▶ [Records from a data source]
————

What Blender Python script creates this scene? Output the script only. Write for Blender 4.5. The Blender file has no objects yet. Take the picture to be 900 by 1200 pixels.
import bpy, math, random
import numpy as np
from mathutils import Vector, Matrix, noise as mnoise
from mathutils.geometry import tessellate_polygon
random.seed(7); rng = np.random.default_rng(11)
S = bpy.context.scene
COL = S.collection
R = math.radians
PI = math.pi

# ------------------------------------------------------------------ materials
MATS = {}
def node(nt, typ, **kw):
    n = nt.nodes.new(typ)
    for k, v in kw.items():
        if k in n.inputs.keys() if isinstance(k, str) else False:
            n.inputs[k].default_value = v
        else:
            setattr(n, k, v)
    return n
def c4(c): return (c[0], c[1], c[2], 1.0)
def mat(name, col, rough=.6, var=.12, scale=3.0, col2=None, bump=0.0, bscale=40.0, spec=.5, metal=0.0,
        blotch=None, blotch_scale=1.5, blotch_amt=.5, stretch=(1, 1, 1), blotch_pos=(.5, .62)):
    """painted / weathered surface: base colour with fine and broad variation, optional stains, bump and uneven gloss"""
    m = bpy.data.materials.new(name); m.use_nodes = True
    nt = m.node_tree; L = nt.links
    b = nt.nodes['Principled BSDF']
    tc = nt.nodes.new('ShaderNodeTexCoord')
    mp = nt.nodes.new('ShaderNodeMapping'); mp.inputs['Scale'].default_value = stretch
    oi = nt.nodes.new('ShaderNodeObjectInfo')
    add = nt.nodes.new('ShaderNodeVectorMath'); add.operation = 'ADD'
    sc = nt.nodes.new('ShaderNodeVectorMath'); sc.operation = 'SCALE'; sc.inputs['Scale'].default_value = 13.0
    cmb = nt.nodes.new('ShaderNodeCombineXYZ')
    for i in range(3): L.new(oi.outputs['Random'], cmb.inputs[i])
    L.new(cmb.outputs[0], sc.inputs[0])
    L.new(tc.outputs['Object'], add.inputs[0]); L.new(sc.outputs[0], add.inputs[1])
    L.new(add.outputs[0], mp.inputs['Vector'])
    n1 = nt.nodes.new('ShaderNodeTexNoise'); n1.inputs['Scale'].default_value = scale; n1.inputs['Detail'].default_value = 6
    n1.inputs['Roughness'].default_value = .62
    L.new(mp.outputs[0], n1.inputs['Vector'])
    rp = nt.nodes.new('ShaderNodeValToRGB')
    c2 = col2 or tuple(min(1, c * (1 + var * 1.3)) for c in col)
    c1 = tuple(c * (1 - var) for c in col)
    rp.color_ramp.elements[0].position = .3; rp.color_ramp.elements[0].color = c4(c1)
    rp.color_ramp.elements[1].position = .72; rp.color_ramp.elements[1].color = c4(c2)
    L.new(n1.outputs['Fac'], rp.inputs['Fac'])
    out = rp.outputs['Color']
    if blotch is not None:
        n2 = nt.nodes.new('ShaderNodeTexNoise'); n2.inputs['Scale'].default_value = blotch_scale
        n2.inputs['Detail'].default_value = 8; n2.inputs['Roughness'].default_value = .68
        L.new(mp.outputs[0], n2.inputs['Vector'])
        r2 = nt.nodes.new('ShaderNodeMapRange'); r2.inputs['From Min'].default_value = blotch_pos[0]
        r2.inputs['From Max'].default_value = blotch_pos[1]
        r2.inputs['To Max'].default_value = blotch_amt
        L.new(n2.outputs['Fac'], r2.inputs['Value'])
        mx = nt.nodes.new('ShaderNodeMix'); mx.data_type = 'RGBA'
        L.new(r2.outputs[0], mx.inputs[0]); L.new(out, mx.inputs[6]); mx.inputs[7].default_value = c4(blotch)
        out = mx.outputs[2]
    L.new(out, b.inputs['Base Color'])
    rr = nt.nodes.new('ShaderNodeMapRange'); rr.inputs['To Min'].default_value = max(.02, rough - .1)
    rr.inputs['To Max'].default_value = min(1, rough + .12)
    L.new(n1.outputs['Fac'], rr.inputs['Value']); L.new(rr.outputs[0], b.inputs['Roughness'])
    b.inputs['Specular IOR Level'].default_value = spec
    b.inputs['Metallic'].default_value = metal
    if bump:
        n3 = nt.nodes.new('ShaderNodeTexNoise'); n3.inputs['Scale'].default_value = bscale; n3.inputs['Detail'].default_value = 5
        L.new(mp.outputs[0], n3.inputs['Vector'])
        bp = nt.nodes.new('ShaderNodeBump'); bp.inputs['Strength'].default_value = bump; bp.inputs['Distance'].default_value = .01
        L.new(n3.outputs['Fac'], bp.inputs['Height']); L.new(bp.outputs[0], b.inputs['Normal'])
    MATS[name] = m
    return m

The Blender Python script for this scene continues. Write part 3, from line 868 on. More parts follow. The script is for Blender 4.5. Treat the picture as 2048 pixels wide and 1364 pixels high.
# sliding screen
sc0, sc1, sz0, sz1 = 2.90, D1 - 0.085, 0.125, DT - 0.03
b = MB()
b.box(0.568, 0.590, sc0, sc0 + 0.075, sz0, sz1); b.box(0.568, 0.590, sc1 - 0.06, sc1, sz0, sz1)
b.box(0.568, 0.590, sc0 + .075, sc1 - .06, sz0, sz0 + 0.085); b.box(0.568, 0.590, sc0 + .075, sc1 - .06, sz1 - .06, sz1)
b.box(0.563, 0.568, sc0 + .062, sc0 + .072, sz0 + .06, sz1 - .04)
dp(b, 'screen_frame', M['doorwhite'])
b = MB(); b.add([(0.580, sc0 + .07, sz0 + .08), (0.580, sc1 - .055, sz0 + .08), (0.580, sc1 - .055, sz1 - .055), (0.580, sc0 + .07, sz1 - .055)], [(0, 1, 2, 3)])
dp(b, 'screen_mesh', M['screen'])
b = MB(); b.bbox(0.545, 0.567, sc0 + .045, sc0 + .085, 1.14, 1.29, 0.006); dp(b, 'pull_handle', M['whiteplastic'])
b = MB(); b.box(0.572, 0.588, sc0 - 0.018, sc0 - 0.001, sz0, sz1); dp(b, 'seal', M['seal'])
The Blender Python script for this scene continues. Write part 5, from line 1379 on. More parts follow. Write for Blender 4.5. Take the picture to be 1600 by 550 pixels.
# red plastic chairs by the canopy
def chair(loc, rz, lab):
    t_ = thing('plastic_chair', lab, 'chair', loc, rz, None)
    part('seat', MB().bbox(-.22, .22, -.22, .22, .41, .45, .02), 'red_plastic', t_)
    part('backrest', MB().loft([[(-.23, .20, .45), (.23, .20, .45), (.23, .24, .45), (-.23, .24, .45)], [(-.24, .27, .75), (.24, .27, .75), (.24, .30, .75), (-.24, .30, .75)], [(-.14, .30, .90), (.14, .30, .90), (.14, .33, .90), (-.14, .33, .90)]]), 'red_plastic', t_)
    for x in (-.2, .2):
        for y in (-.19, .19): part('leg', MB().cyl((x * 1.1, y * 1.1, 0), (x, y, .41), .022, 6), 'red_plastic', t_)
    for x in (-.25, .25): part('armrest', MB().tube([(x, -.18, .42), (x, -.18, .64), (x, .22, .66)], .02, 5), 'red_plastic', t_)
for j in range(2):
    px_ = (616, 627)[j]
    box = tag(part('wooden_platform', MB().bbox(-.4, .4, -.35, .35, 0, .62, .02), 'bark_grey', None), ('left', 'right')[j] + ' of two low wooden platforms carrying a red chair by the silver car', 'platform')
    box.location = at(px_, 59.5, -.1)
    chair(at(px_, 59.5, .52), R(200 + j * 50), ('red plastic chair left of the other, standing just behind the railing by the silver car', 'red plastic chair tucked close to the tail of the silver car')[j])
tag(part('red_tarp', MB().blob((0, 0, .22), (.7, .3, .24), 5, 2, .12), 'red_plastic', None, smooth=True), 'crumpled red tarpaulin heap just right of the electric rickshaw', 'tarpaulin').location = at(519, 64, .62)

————

▶ [What is expected]
Write out the records exactly, starting at the first line and stopping after the line that contains "PI = math.pi".

▶ [Solution to the exercise]
What Blender Python script creates this scene? Output the script only. Write for Blender 4.5. The Blender file has no objects yet. Take the picture to be 900 by 1200 pixels.
import bpy, math, random
import numpy as np
from mathutils import Vector, Matrix, noise as mnoise
from mathutils.geometry import tessellate_polygon
random.seed(7); rng = np.random.default_rng(11)
S = bpy.context.scene
COL = S.collection
R = math.radians
PI = math.pi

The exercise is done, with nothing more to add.